■ Directive:
Output the lines from the top of the entries below to the line with "return (o[0],o[1],o[2],1.0)", both included, exactly and without pictures.

■ Supplied data:
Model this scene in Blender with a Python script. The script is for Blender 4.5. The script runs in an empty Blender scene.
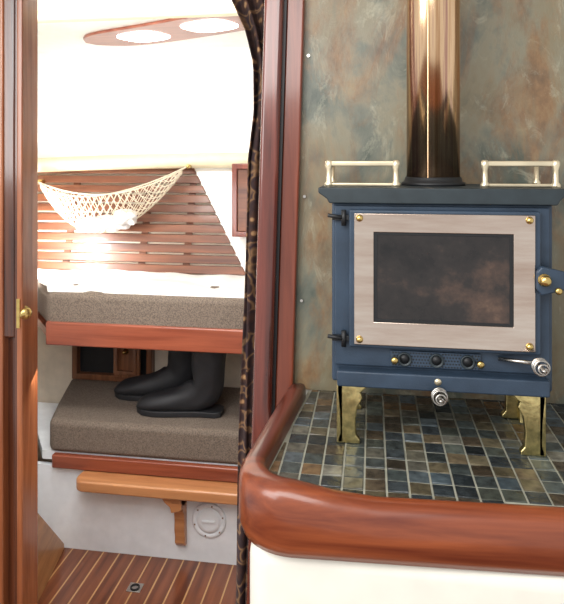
import bpy, bmesh, math, random
from mathutils import Vector, Matrix
random.seed(4)
sc=bpy.context.scene
sc.view_settings.view_transform='Standard'
sc.view_settings.look='None'
sc.view_settings.exposure=0.0

def lin(h):
    h=h.lstrip('#'); o=[]
    for i in (0,2,4):
        c=int(h[i:i+2],16)/255.0
        o.append(c/12.92 if c<=0.04045 else ((c+0.055)/1.055)**2.4)
    return (o[0],o[1],o[2],1.0)

# ---------------------------------------------------------------- materials
def base(name):
    m=bpy.data.materials.new(name); m.use_nodes=True
    nt=m.node_tree; b=nt.nodes['Principled BSDF']
    return m,nt,b
def N(nt,t,**kw):
    n=nt.nodes.new(t)
    for k,v in kw.items():
        if k in n.inputs.keys(): n.inputs[k].default_value=v
        else: setattr(n,k,v)
    return n
def ramp(nt,stops):
    r=nt.nodes.new('ShaderNodeValToRGB')
    e=r.color_ramp.elements
    e[0].position,e[0].color=stops[0]
    e[1].position,e[1].color=stops[-1]
    for p,c in stops[1:-1]:
        x=e.new(p); x.color=c
    return r
def coords(nt,scale):
    tc=nt.nodes.new('ShaderNodeTexCoord'); mp=nt.nodes.new('ShaderNodeMapping')
    mp.inputs['Scale'].default_value=scale
    nt.links.new(tc.outputs['Object'],mp.inputs['Vector'])
    return mp
def plain(name,hexc,rough=.5,metal=0,coat=0,noise=0.06,nscale=25,bump=0.0,bscale=200):
    m,nt,b=base(name)
    c=lin(hexc)
    mp=coords(nt,(1,1,1))
    n=N(nt,'ShaderNodeTexNoise',Scale=nscale,Detail=5.0)
    nt.links.new(mp.outputs[0],n.inputs['Vector'])
    lo=tuple(max(0,x*(1-noise*2)) for x in c[:3])+(1,); hi=tuple(min(1,x*(1+noise)) for x in c[:3])+(1,)
    r=ramp(nt,[(.3,lo),(.7,hi)])
    nt.links.new(n.outputs['Fac'],r.inputs[0]); nt.links.new(r.outputs[0],b.inputs['Base Color'])
    b.inputs['Roughness'].default_value=rough; b.inputs['Metallic'].default_value=metal
    b.inputs['Coat Weight'].default_value=coat; b.inputs['Coat Roughness'].default_value=.08
    if bump:
        n2=N(nt,'ShaderNodeTexNoise',Scale=bscale,Detail=3.0)
        nt.links.new(mp.outputs[0],n2.inputs['Vector'])
        bp=N(nt,'ShaderNodeBump',Strength=bump,Distance=.003)
        nt.links.new(n2.outputs['Fac'],bp.inputs['Height']); nt.links.new(bp.outputs[0],b.inputs['Normal'])
    return m
def wood(name,d,l,axis='X',s=1.0,rough=.3,coat=.5):
    m,nt,b=base(name)
    a,c=2.5*s,45*s
    sc_={'X':(a,c,c),'Y':(c,a,c),'Z':(c,c,a)}[axis]
    mp=coords(nt,sc_)
    n=N(nt,'ShaderNodeTexNoise',Scale=1.0,Detail=8.0,Roughness=.6,Distortion=.6)
    nt.links.new(mp.outputs[0],n.inputs['Vector'])
    D,L=lin(d),lin(l); M=tuple((D[i]+L[i])/2 for i in range(3))+(1,)
    r=ramp(nt,[(.3,D),(.5,M),(.7,L)])
    nt.links.new(n.outputs['Fac'],r.inputs[0]); nt.links.new(r.outputs[0],b.inputs['Base Color'])
    b.inputs['Roughness'].default_value=rough
    b.inputs['Coat Weight'].default_value=coat; b.inputs['Coat Roughness'].default_value=.12
    bp=N(nt,'ShaderNodeBump',Strength=.15,Distance=.002)
    nt.links.new(n.outputs['Fac'],bp.inputs['Height']); nt.links.new(bp.outputs[0],b.inputs['Normal'])
    return m
M_white=plain('white_gelcoat','F4F3EE',.45,noise=.02)
M_panel=plain('white_panel_paint','E9EDF0',.4,noise=.03)
M_cream=plain('cream_vinyl','DCD0B0',.5,noise=.03)
M_hull=plain('hull_lining_behind_slats','D6C8B4',.7,noise=.05)
M_cab=plain('cabinet_cream_paint','F3F0E4',.45,noise=.02)
M_post=wood('varnished_mahogany_post','441B14','843E30','Z',1.0,.25,.9)
M_post2=wood('varnished_mahogany_trim','562317','8A4630','Z',1.0,.3,.5)
M_door=wood('dark_teak_door','36190D','66361F','Z',1.0,.22,.8)
M_doorl=wood('door_stile_teak','743A1E','AC6840','Z',1.0,.25,.6)
M_fid=wood('mahogany_fiddle_x','5E2312','984E2C','X',.9,.3,.45)
M_fidy=wood('mahogany_fiddle_y','4E1E12','783A28','Y',.9,.3,.45)
M_board=wood('bunk_board_mahogany','70301C','9A5238','X',.8,.4,.3)
M_lamp=wood('lamp_board_mahogany','7A3A28','A46048','X',.8,.4,.3)
M_slat=wood('slat_mahogany','44200F','7C4A2E','X',.9,.45,.2)
M_seat=wood('light_seat_wood','A66A40','CC9262','X',.7,.4,.3)
M_side=wood('kickboard_wood','9A6630','C68E54','Y',.7,.4,.3)
M_lock=wood('locker_wood','54301C','8A5A3C','Z',.9,.4,.3)
M_brass=plain('polished_brass','DDBF78',.25,1,noise=.12,nscale=60)
M_legs=plain('cast_brass_legs','E6D494',.28,1,noise=.2,nscale=90,bump=.25,bscale=90)
M_rail=plain('pale_brass_rail','EBDDBE',.3,.75,noise=.08)
M_steel=plain('stainless_steel','C8C4BE',.25,1,noise=.08)
M_iron=plain('blue_grey_stove_enamel','334355',.4,.1,noise=.14,nscale=20,bump=.12,bscale=400)
M_iron2=plain('dark_stove_top','2B353A',.45,.1,noise=.1,nscale=40)
M_black=plain('black_iron','15171A',.5,0)
M_rubber=plain('black_rubber','19191C',.6,0,noise=.15)
M_grout=plain('grout','A9A99A',.8,noise=.1,nscale=60)

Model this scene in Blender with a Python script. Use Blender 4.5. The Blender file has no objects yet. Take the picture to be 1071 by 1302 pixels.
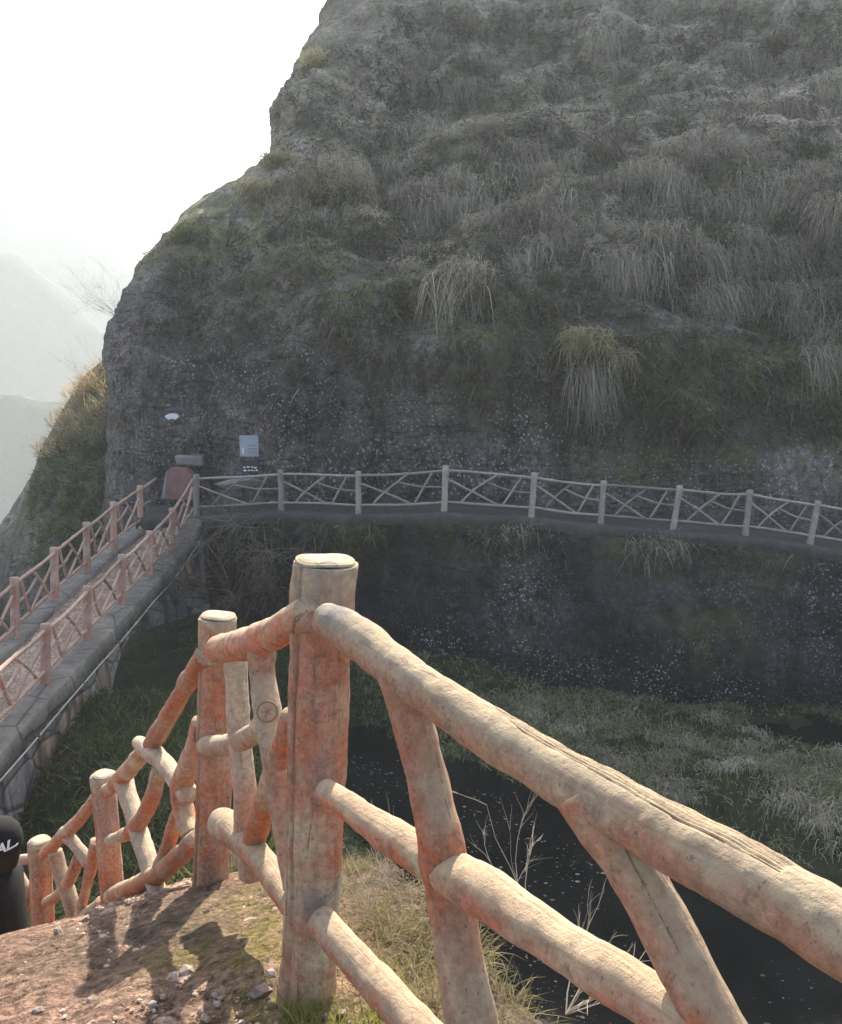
import bpy, math, random
import numpy as np
from mathutils import Vector, Matrix
from mathutils.bvhtree import BVHTree

random.seed(7)
RNG = np.random.default_rng(11)
R = math.radians
scene = bpy.context.scene
COL = scene.collection

# ------------------------------------------------------------------ camera, sky, sun, exposure
PITCH = 9.4
F = 1080.0
W0, H0 = 1071.0, 1302.0
cam_data = bpy.data.cameras.new('camera')
cam_data.sensor_fit = 'HORIZONTAL'
cam_data.sensor_width = 36.0
cam_data.lens = 36.0 * F / W0
cam_data.clip_start = 0.05
cam_data.clip_end = 6000
cam = bpy.data.objects.new('camera', cam_data)
cam.rotation_euler = (R(90 - PITCH), 0, 0)
COL.objects.link(cam)
scene.camera = cam

SUN_AZ, SUN_EL = 7.0, 38.0            # azimuth from +Y towards +X
world = bpy.data.worlds.new('World')
scene.world = world
world.use_nodes = True
nt = world.node_tree
sky = nt.nodes.new('ShaderNodeTexSky')
sky.sky_type = 'NISHITA'
sky.sun_disc = False
sky.sun_elevation = R(SUN_EL)
sky.sun_rotation = R(SUN_AZ)
sky.air_density = 1.0
sky.dust_density = 3.0
sky.ozone_density = 1.0
bg = nt.nodes['Background']
bg.inputs[1].default_value = 0.09
nt.links.new(sky.outputs[0], bg.inputs[0])

sun_data = bpy.data.lights.new('sun', 'SUN')
sun_data.energy = 4.6
sun_data.angle = R(0.6)
sun_data.color = (1.0, 0.90, 0.76)
sun = bpy.data.objects.new('sun', sun_data)
sd = Vector((math.sin(R(SUN_AZ)) * math.cos(R(SUN_EL)), math.cos(R(SUN_AZ)) * math.cos(R(SUN_EL)), math.sin(R(SUN_EL))))
sun.rotation_euler = (-sd).to_track_quat('-Z', 'Y').to_euler()
COL.objects.link(sun)

scene.view_settings.view_transform = 'Standard'
scene.view_settings.look = 'None'
scene.view_settings.gamma = 1
scene.view_settings.use_curve_mapping = False
scene.view_settings.exposure = 1.85
scene.cycles.max_bounces = 6
scene.cycles.diffuse_bounces = 3
scene.cycles.transparent_max_bounces = 8
scene.cycles.volume_bounces = 1
scene.cycles.use_denoising = True

# ------------------------------------------------------------------ helpers
CP, SP = math.cos(R(PITCH)), math.sin(R(PITCH))

def ray(u, v):
    x = (u - W0 / 2) / F
    y = -(v - H0 / 2) / F
    return Vector((x, CP + y * SP, -SP + y * CP))

def at(u, v, d):
    return ray(u, v) * d

def unit_hash(ix, iy, iz):
    n = (ix * 374761393 + iy * 668265263 + iz * 2147483647 ^ 0x5bd1e995) & 0xffffffff
    n = ((n ^ (n >> 13)) * 1274126177) & 0xffffffff
    n = ((n ^ (n >> 16)) * 2246822519) & 0xffffffff
    return ((n >> 8) & 0xffff) / 65535.0

def vnoise(p):
    p = np.asarray(p, float)
    i = np.floor(p).astype(np.int64)
    f = p - i
    f = f * f * f * (f * (f * 6 - 15) + 10)
    out = 0
    for dx in (0, 1):
        wx = f[:, 0] if dx else 1 - f[:, 0]
        for dy in (0, 1):
            wy = f[:, 1] if dy else 1 - f[:, 1]
            for dz in (0, 1):
                wz = f[:, 2] if dz else 1 - f[:, 2]
                out = out + wx * wy * wz * unit_hash(i[:, 0] + dx, i[:, 1] + dy, i[:, 2] + dz)
    return out * 2 - 1

def fbm(p, octaves=4, gain=.5):
    p = np.asarray(p, float)
    a, s = 1.0, 0
    for k in range(octaves):
        s = s + a * vnoise(p * 2 ** k + 17.3 * k)
        a *= gain
    return s

def smooth(a, b, x):
    t = np.clip((np.asarray(x, float) - a) / (b - a), 0, 1)
    return t * t * (3 - 2 * t)

def tag(o, label=None, cat=None, group=None, kind=None):
    if label: o['label'] = label
    if cat: o['category'] = cat
    if group: o['group'] = group
    if kind: o['kind'] = kind
    return o

def empty(name, loc=(0, 0, 0), rz=0.0):
    o = bpy.data.objects.new(name, None)
    o.empty_display_size = .1
    o.location = loc
    o.rotation_euler.z = rz
    COL.objects.link(o)
    return o

def mesh_obj(name, V, Fc, mat, parent=None, uv=None, flat=False, attrs=None):
    """V in world coordinates (parents are unrotated empties; the offset is taken out)."""
    V = np.asarray(V, float)
    if parent is not None and parent.get('_o') is not None:
        pass
    off = np.zeros(3)
    if parent is not None:
        p = parent
        while p is not None:
            off += np.array(p.location)
            p = p.parent
    V = V - off
    me = bpy.data.meshes.new(name)
    me.from_pydata(V.tolist(), [], Fc if isinstance(Fc, list) else Fc.tolist())
    if not flat:
        me.polygons.foreach_set('use_smooth', [True] * len(me.polygons))
    if uv is not None:
        lay = me.uv_layers.new(name='UVMap')
        n = len(me.loops)
        li = np.empty(n, np.int32)
        me.loops.foreach_get('vertex_index', li)
        if callable(uv):
            data = uv(me, li)
        else:
            data = np.asarray(uv)[li]
        lay.data.foreach_set('uv', np.asarray(data, np.float32).ravel())
    if attrs:
        for k, a in attrs.items():
            at_ = me.attributes.new(k, 'FLOAT', 'POINT')
            at_.data.foreach_set('value', np.asarray(a, np.float32))
    me.update()
    if mat is not None:
        me.materials.append(mat)
    o = bpy.data.objects.new(name, me)
    COL.objects.link(o)
    if parent is not None:
        o.parent = parent
    return o

def grid_faces(nr, nc, wrap=False):
    r = np.arange(nr - 1)[:, None]
    c = np.arange(nc if wrap else nc - 1)[None, :]
    c2 = (c + 1) % nc
    a = r * nc + c
    b = r * nc + c2
    d = (r + 1) * nc + c
    e = (r + 1) * nc + c2
    return np.stack([a, b, e, d], -1).reshape(-1, 4)

def catmull(P, t):
    P = np.asarray(P, float)
    n = len(P)
    if n == 2:
        return P[0] + (P[1] - P[0]) * np.asarray(t)[:, None]
    Q = np.vstack([2 * P[0] - P[1], P, 2 * P[-1] - P[-2]])
    s = np.clip(np.asarray(t) * (n - 1), 0, n - 1 - 1e-9)
    i = s.astype(int)
    f = (s - i)[:, None]
    a, b, c, d = Q[i], Q[i + 1], Q[i + 2], Q[i + 3]
    return .5 * (2 * b + (c - a) * f + (2 * a - 5 * b + 4 * c - d) * f * f + (3 * b - a - 3 * c + d) * f ** 3)

def tube_geo(P, rad, sides=16, step=.04, lump=.0, seed=0, lobes=0., capr=.35, fn=None):
    """Swept round bar. Returns verts, faces, uvs (metres) with rounded end caps."""
    P = np.asarray([tuple(p) for p in P], float)
    rad = np.asarray(rad, float) if np.ndim(rad) else np.full(len(P), float(rad))
    L0 = np.linalg.norm(np.diff(P, axis=0), axis=1).sum()
    m = max(3, int(L0 / step) + 1)
    t = np.linspace(0, 1, m)
    C = catmull(P, t)
    rr = np.interp(t, np.linspace(0, 1, len(rad)), rad)
    T = np.gradient(C, axis=0)
    T /= np.linalg.norm(T, axis=1)[:, None]
    arc = np.concatenate([[0], np.cumsum(np.linalg.norm(np.diff(C, axis=0), axis=1))])
    ref = np.array([0, 0, 1.]) if abs(T[0][2]) < .9 else np.array([1., 0, 0])
    N = np.zeros_like(C)
    n0 = np.cross(np.cross(T[0], ref), T[0])
    N[0] = n0 / np.linalg.norm(n0)
    for i in range(1, m):
        n = N[i - 1] - T[i] * np.dot(N[i - 1], T[i])
        N[i] = n / np.linalg.norm(n)
    B = np.cross(T, N)
    # rings: end caps added as extra rings at each end
    caps = [(.0, 0.), (.5, .55), (.82, .86), (.96, 1.0)] if capr > 0 else []
    ringC, ringR, ringN, ringB, ringA = [], [], [], [], []
    for f, h in caps[:-1]:
        ringC.append(C[0] - T[0] * rr[0] * capr * (1 - h)); ringR.append(rr[0] * max(f, .001)); ringN.append(N[0]); ringB.append(B[0]); ringA.append(-rr[0] * (1 - f))
    for i in range(m):
        ringC.append(C[i]); ringR.append(rr[i]); ringN.append(N[i]); ringB.append(B[i]); ringA.append(arc[i])
    for f, h in reversed(caps[:-1]):
        ringC.append(C[-1] + T[-1] * rr[-1] * capr * (1 - h)); ringR.append(rr[-1] * max(f, .001)); ringN.append(N[-1]); ringB.append(B[-1]); ringA.append(arc[-1] + rr[-1] * (1 - f))
    ringC, ringN, ringB = map(np.array, (ringC, ringN, ringB))
    ringR, ringA = np.array(ringR), np.array(ringA)
    th = np.linspace(0, 2 * math.pi, sides, endpoint=False)
    dirs = ringN[:, None, :] * np.cos(th)[None, :, None] + ringB[:, None, :] * np.sin(th)[None, :, None]
    rad2 = ringR[:, None] * np.ones(sides)[None, :]
    if lobes:
        rad2 = rad2 * (1 + lobes * np.cos(2 * th + seed)[None, :] + lobes * .6 * np.cos(3 * th + 2.1 * seed)[None, :])
    if fn is not None:
        rad2 = rad2 + fn(ringA[:, None] * np.ones(sides)[None, :], th[None, :] * np.ones(len(ringA))[:, None]) * (ringR / max(rr.max(), 1e-6))[:, None]
    Vt = ringC[:, None, :] + dirs * rad2[:, :, None]
    Vt = Vt.reshape(-1, 3)
    if lump:
        d = dirs.reshape(-1, 3)
        k = fbm(Vt * 7 + seed * 5.1, 3) * lump + fbm(Vt * 38 + seed, 2) * lump * .22
        Vt = Vt + d * (k * (ringR / max(rr.max(), 1e-6)).repeat(sides))[:, None]
    Fc = grid_faces(len(ringC), sides, True)
    uv_u = (th / (2 * math.pi) * 2 * math.pi * rr.mean())[None, :] * np.ones(len(ringA))[:, None]
    uvs = np.stack([uv_u, ringA[:, None] * np.ones(sides)[None, :]], -1).reshape(-1, 2)
    return Vt, Fc, uvs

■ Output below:
Model this scene in Blender with a Python script. The script is for Blender 4.5. The script runs in an empty Blender scene.
import bpy, bmesh, math, random
from mathutils import Vector, Matrix
random.seed(4)
sc=bpy.context.scene
sc.view_settings.view_transform='Standard'
sc.view_settings.look='None'
sc.view_settings.exposure=0.0

def lin(h):
    h=h.lstrip('#'); o=[]
    for i in (0,2,4):
        c=int(h[i:i+2],16)/255.0
        o.append(c/12.92 if c<=0.04045 else ((c+0.055)/1.055)**2.4)
    return (o[0],o[1],o[2],1.0)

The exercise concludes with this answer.